Público adds that a third agent also faces the charge of false testimony.
At issue is the ‘story about the knife’, used in the initial official PSP report to justify the agent’s decision to resort to the use of a firearm.
As subsequent investigations rapidly concluded, the knife was almost certainly planted after Moniz was shot twice, resulting in his death.
Público explains: “This case aimed to investigate two sets of facts: on the one hand, whether it was in fact the officers involved in the events who wrote the official report, the so-called police report; on the other hand, whether the knife had been planted by someone at the crime scene – or at least moved – and placed in plain sight after the death”.
According to a new indictment dated October 1 and cited by Público, all the evidence reinforces suspicions that the knife ‘was placed at the scene or placed in plain sight’, to suggest that it belonged to Moniz – which to this day appears not to have been forensically established.
‘None of the statements correspond to the truth’
Público’s report adds that the Public Prosecutor’s Office has concluded that the two PSP agents involved in the shooting (the alleged shooter, and his colleague) lied when they claimed to have “seen the knife” under Odair Moniz’s body when they went to lift him up.

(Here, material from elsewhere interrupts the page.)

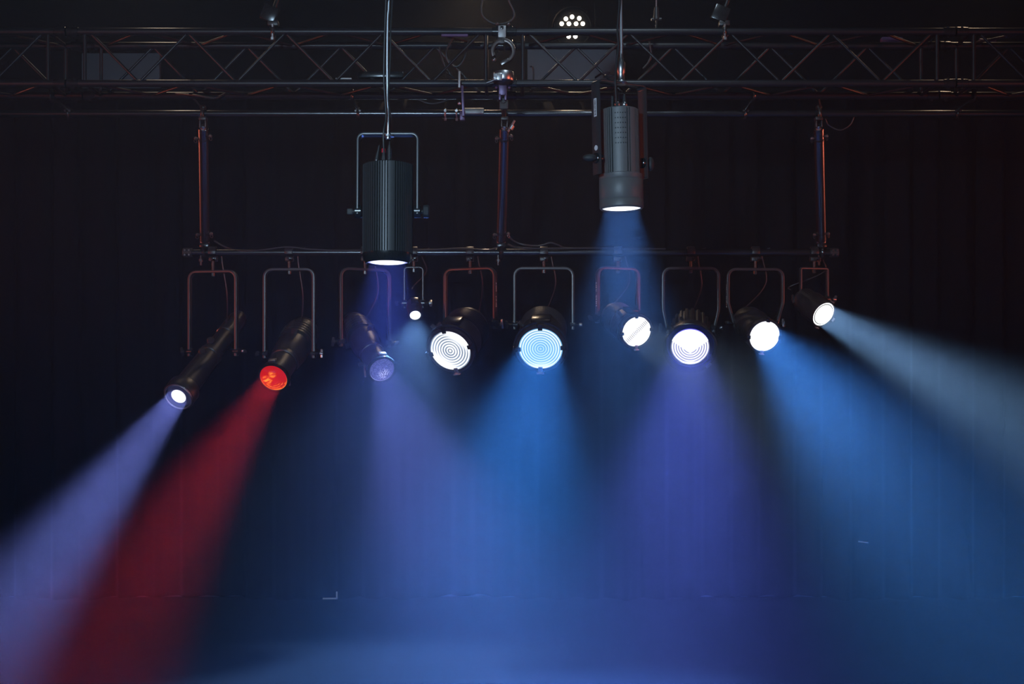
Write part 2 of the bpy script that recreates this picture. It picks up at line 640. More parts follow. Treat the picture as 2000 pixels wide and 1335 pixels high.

“The prosecutor has now reiterated that the narrative in the police report is constructed in such a way as to lead to the interpretation that the officer acted in self-defence because Odair Moniz was wielding a knife” but “none of the statements correspond to the truth: the dagger or knife they referred to was not under Odair’s body”, says the indictment.
The Public Prosecutor’s Office indicates that in addition to the three agents who have been charged, another police officer, also present at the scene, denied seeing any dagger under the body, and a doctor said she only saw the knife after the body had been removed from the scene.
It became clear in January that the ‘evidence’ that Odair Moniz had used a knife to threaten the two officers in the early hours of October 21 was flimsy, to say the least.
Prosecutors conceded that the father of two had tried to flee/ resist arrest, but his behaviour was not enough to resort to the use of a firearm with such devastating consequences.
As for the trial of the PSP officer suspected of murder, this was due to have started today, but has now been postponed until October 22 due to the defence lawyer’s health.
Correio da Manhã has reported that the agent “lives in fear” of reprisals, moving residences regularly.
The death of Odair Moniz sparked a wave of violence throughout Greater Lisbon, and caused elevated criminal damage and at least one very serious injury.
Cova da Moura is a neighbourhood that has a dismal history with police.